CN: Back in 2017, the magazine hosted a series called MilMag Live. And it was essentially a panel discussion that was designed to morph into a conversation with the audience. And what we found was that the more serious the topic, the better the turnout and the better the engagement, which was so exciting to see. We did one about race, and 300 people showed up on a Monday night for it.

EG: Milwaukee is so interested in talking about race. I think that probably for many years, it was a taboo subject. So the willingness to talk about it openly and candidly and for people to engage in that conversation, I think, is a huge positive step for Milwaukee. But talking is not enough. And if you’re a person of color, it has to move beyond talking. People want action. They want community change. And this year, we have added [to On the Table] what we’re calling action grants, which are small grants that people can apply for to help move them from talk to action.

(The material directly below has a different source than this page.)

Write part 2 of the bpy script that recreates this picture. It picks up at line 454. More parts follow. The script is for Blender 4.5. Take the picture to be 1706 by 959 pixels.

CN: In your own life, do you like to have difficult conversations?

EG: Yes, I do. I mean, I think that the foundation has been on a journey about trying to understand how we could serve this community, which is changing very rapidly. And so in 2015, our board made a generational commitment to advancing racial equity in the community. That whole effort has required a lot of learning, a lot of dialogue, a lot of difficult conversation. And I learn something every day. If I don’t, I’m not advancing the work.

CN: I enjoy difficult conversations, too. It challenges you, just as you said. It makes you really think. You can’t just go on autopilot when someone’s bringing up something that is important and uncomfortable. I think it keeps you young.

EG: I’m all for that!

“Let’s Talk it Out” appears in the January 2019 issue of Milwaukee Magazine.